# Scene script records
-------
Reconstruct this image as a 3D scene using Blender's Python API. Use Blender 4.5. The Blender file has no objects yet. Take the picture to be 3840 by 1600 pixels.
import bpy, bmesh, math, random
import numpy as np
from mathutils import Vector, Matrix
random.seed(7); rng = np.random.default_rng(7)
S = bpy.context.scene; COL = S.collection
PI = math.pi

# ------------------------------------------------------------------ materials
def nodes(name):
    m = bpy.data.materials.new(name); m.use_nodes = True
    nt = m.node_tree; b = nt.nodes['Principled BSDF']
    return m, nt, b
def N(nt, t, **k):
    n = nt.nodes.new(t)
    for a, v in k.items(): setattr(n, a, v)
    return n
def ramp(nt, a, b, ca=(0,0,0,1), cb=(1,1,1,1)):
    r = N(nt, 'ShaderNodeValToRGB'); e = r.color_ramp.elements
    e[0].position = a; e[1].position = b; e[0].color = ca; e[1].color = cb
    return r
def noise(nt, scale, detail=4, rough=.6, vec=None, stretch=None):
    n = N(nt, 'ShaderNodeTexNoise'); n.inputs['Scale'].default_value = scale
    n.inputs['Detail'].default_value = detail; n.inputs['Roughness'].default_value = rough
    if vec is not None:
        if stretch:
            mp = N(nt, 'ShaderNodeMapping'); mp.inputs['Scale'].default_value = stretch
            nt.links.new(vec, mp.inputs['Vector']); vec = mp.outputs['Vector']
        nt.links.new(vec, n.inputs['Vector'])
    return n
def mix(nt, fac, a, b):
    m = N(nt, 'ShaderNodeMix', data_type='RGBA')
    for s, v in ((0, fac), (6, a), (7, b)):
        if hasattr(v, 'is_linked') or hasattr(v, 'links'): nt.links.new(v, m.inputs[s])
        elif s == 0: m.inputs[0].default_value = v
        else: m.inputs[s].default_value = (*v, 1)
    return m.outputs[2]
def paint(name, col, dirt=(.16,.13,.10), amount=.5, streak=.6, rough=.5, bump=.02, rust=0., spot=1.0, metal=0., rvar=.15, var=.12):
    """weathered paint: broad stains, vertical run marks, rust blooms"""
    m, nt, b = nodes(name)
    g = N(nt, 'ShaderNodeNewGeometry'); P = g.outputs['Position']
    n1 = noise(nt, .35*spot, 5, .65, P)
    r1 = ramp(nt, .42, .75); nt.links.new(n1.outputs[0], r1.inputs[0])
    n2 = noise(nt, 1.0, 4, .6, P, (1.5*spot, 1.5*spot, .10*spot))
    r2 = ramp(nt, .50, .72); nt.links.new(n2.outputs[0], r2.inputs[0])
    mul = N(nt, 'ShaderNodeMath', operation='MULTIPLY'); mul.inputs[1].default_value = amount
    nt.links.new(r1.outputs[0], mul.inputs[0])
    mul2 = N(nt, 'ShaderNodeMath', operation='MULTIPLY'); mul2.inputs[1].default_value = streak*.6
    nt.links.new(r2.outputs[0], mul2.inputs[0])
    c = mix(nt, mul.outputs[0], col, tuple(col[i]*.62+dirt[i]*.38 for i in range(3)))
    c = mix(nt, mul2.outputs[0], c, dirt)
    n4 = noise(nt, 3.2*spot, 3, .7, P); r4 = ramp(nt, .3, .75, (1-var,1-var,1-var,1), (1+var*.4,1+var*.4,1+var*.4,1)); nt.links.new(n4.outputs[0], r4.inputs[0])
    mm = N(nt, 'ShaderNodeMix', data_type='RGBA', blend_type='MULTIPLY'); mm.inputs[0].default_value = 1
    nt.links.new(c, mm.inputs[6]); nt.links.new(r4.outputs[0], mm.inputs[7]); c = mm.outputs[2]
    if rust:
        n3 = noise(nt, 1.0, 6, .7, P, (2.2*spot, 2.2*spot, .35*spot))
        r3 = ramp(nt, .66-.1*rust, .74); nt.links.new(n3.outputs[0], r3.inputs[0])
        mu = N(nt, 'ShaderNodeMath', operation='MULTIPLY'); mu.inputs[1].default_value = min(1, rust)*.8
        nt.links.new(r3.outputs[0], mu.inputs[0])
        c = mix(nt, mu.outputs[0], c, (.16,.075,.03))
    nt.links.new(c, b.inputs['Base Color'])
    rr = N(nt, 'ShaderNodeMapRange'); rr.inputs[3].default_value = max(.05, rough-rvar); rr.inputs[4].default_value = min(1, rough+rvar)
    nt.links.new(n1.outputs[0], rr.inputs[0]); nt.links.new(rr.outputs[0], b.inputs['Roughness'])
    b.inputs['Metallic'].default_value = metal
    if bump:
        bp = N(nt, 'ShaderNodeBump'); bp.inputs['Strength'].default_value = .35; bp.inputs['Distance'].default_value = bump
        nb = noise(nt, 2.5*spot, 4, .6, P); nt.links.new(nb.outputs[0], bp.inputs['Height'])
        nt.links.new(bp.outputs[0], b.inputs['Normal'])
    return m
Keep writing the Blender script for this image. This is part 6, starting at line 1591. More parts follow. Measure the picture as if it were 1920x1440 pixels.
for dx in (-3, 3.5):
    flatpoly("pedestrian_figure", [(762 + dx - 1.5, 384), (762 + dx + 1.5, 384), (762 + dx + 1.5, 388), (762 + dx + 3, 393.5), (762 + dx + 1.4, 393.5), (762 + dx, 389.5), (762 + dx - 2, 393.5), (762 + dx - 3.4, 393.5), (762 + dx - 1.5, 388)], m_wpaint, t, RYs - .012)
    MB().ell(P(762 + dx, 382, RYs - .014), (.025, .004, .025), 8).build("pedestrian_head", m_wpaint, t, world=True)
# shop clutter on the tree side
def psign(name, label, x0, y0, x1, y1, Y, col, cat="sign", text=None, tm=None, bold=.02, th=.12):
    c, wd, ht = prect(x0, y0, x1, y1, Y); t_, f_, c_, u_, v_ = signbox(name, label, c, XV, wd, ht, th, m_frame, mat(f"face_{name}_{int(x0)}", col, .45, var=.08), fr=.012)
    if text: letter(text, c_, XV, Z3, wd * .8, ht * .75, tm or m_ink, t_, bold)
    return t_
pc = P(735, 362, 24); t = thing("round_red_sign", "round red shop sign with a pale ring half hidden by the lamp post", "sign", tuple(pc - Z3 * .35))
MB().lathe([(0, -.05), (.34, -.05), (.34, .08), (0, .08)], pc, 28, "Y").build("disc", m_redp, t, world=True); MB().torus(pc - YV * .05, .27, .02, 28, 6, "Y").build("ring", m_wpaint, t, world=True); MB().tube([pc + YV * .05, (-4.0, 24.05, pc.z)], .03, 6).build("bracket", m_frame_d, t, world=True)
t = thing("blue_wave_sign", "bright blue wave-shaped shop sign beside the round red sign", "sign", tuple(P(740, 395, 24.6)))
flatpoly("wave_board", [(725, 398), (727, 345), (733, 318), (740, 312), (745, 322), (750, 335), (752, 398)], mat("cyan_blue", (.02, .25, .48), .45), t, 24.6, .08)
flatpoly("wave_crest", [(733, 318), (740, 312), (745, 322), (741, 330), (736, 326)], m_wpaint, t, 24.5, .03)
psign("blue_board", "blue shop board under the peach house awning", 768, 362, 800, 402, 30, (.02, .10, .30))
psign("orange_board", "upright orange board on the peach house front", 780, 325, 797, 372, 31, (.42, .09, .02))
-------
# DIRECTION
Quote the listing in full, please, keeping every line exact.

# THE REPLY
Reconstruct this image as a 3D scene using Blender's Python API. Use Blender 4.5. The Blender file has no objects yet. Take the picture to be 3840 by 1600 pixels.
import bpy, bmesh, math, random
import numpy as np
from mathutils import Vector, Matrix
random.seed(7); rng = np.random.default_rng(7)
S = bpy.context.scene; COL = S.collection
PI = math.pi

# ------------------------------------------------------------------ materials
def nodes(name):
    m = bpy.data.materials.new(name); m.use_nodes = True
    nt = m.node_tree; b = nt.nodes['Principled BSDF']
    return m, nt, b
def N(nt, t, **k):
    n = nt.nodes.new(t)
    for a, v in k.items(): setattr(n, a, v)
    return n
def ramp(nt, a, b, ca=(0,0,0,1), cb=(1,1,1,1)):
    r = N(nt, 'ShaderNodeValToRGB'); e = r.color_ramp.elements
    e[0].position = a; e[1].position = b; e[0].color = ca; e[1].color = cb
    return r
def noise(nt, scale, detail=4, rough=.6, vec=None, stretch=None):
    n = N(nt, 'ShaderNodeTexNoise'); n.inputs['Scale'].default_value = scale
    n.inputs['Detail'].default_value = detail; n.inputs['Roughness'].default_value = rough
    if vec is not None:
        if stretch:
            mp = N(nt, 'ShaderNodeMapping'); mp.inputs['Scale'].default_value = stretch
            nt.links.new(vec, mp.inputs['Vector']); vec = mp.outputs['Vector']
        nt.links.new(vec, n.inputs['Vector'])
    return n
def mix(nt, fac, a, b):
    m = N(nt, 'ShaderNodeMix', data_type='RGBA')
    for s, v in ((0, fac), (6, a), (7, b)):
        if hasattr(v, 'is_linked') or hasattr(v, 'links'): nt.links.new(v, m.inputs[s])
        elif s == 0: m.inputs[0].default_value = v
        else: m.inputs[s].default_value = (*v, 1)
    return m.outputs[2]
def paint(name, col, dirt=(.16,.13,.10), amount=.5, streak=.6, rough=.5, bump=.02, rust=0., spot=1.0, metal=0., rvar=.15, var=.12):
    """weathered paint: broad stains, vertical run marks, rust blooms"""
    m, nt, b = nodes(name)
    g = N(nt, 'ShaderNodeNewGeometry'); P = g.outputs['Position']
    n1 = noise(nt, .35*spot, 5, .65, P)
    r1 = ramp(nt, .42, .75); nt.links.new(n1.outputs[0], r1.inputs[0])
    n2 = noise(nt, 1.0, 4, .6, P, (1.5*spot, 1.5*spot, .10*spot))
    r2 = ramp(nt, .50, .72); nt.links.new(n2.outputs[0], r2.inputs[0])
    mul = N(nt, 'ShaderNodeMath', operation='MULTIPLY'); mul.inputs[1].default_value = amount
    nt.links.new(r1.outputs[0], mul.inputs[0])
    mul2 = N(nt, 'ShaderNodeMath', operation='MULTIPLY'); mul2.inputs[1].default_value = streak*.6
    nt.links.new(r2.outputs[0], mul2.inputs[0])
    c = mix(nt, mul.outputs[0], col, tuple(col[i]*.62+dirt[i]*.38 for i in range(3)))
    c = mix(nt, mul2.outputs[0], c, dirt)
    n4 = noise(nt, 3.2*spot, 3, .7, P); r4 = ramp(nt, .3, .75, (1-var,1-var,1-var,1), (1+var*.4,1+var*.4,1+var*.4,1)); nt.links.new(n4.outputs[0], r4.inputs[0])
    mm = N(nt, 'ShaderNodeMix', data_type='RGBA', blend_type='MULTIPLY'); mm.inputs[0].default_value = 1
    nt.links.new(c, mm.inputs[6]); nt.links.new(r4.outputs[0], mm.inputs[7]); c = mm.outputs[2]
    if rust:
        n3 = noise(nt, 1.0, 6, .7, P, (2.2*spot, 2.2*spot, .35*spot))
        r3 = ramp(nt, .66-.1*rust, .74); nt.links.new(n3.outputs[0], r3.inputs[0])
        mu = N(nt, 'ShaderNodeMath', operation='MULTIPLY'); mu.inputs[1].default_value = min(1, rust)*.8
        nt.links.new(r3.outputs[0], mu.inputs[0])
        c = mix(nt, mu.outputs[0], c, (.16,.075,.03))
    nt.links.new(c, b.inputs['Base Color'])
    rr = N(nt, 'ShaderNodeMapRange'); rr.inputs[3].default_value = max(.05, rough-rvar); rr.inputs[4].default_value = min(1, rough+rvar)
    nt.links.new(n1.outputs[0], rr.inputs[0]); nt.links.new(rr.outputs[0], b.inputs['Roughness'])
    b.inputs['Metallic'].default_value = metal
    if bump:
        bp = N(nt, 'ShaderNodeBump'); bp.inputs['Strength'].default_value = .35; bp.inputs['Distance'].default_value = bump
        nb = noise(nt, 2.5*spot, 4, .6, P); nt.links.new(nb.outputs[0], bp.inputs['Height'])
        nt.links.new(bp.outputs[0], b.inputs['Normal'])
    return m
Keep writing the Blender script for this image. This is part 6, starting at line 1591. More parts follow. Measure the picture as if it were 1920x1440 pixels.
for dx in (-3, 3.5):
    flatpoly("pedestrian_figure", [(762 + dx - 1.5, 384), (762 + dx + 1.5, 384), (762 + dx + 1.5, 388), (762 + dx + 3, 393.5), (762 + dx + 1.4, 393.5), (762 + dx, 389.5), (762 + dx - 2, 393.5), (762 + dx - 3.4, 393.5), (762 + dx - 1.5, 388)], m_wpaint, t, RYs - .012)
    MB().ell(P(762 + dx, 382, RYs - .014), (.025, .004, .025), 8).build("pedestrian_head", m_wpaint, t, world=True)
# shop clutter on the tree side
def psign(name, label, x0, y0, x1, y1, Y, col, cat="sign", text=None, tm=None, bold=.02, th=.12):
    c, wd, ht = prect(x0, y0, x1, y1, Y); t_, f_, c_, u_, v_ = signbox(name, label, c, XV, wd, ht, th, m_frame, mat(f"face_{name}_{int(x0)}", col, .45, var=.08), fr=.012)
    if text: letter(text, c_, XV, Z3, wd * .8, ht * .75, tm or m_ink, t_, bold)
    return t_
pc = P(735, 362, 24); t = thing("round_red_sign", "round red shop sign with a pale ring half hidden by the lamp post", "sign", tuple(pc - Z3 * .35))
MB().lathe([(0, -.05), (.34, -.05), (.34, .08), (0, .08)], pc, 28, "Y").build("disc", m_redp, t, world=True); MB().torus(pc - YV * .05, .27, .02, 28, 6, "Y").build("ring", m_wpaint, t, world=True); MB().tube([pc + YV * .05, (-4.0, 24.05, pc.z)], .03, 6).build("bracket", m_frame_d, t, world=True)
t = thing("blue_wave_sign", "bright blue wave-shaped shop sign beside the round red sign", "sign", tuple(P(740, 395, 24.6)))
flatpoly("wave_board", [(725, 398), (727, 345), (733, 318), (740, 312), (745, 322), (750, 335), (752, 398)], mat("cyan_blue", (.02, .25, .48), .45), t, 24.6, .08)
flatpoly("wave_crest", [(733, 318), (740, 312), (745, 322), (741, 330), (736, 326)], m_wpaint, t, 24.5, .03)
psign("blue_board", "blue shop board under the peach house awning", 768, 362, 800, 402, 30, (.02, .10, .30))
psign("orange_board", "upright orange board on the peach house front", 780, 325, 797, 372, 31, (.42, .09, .02))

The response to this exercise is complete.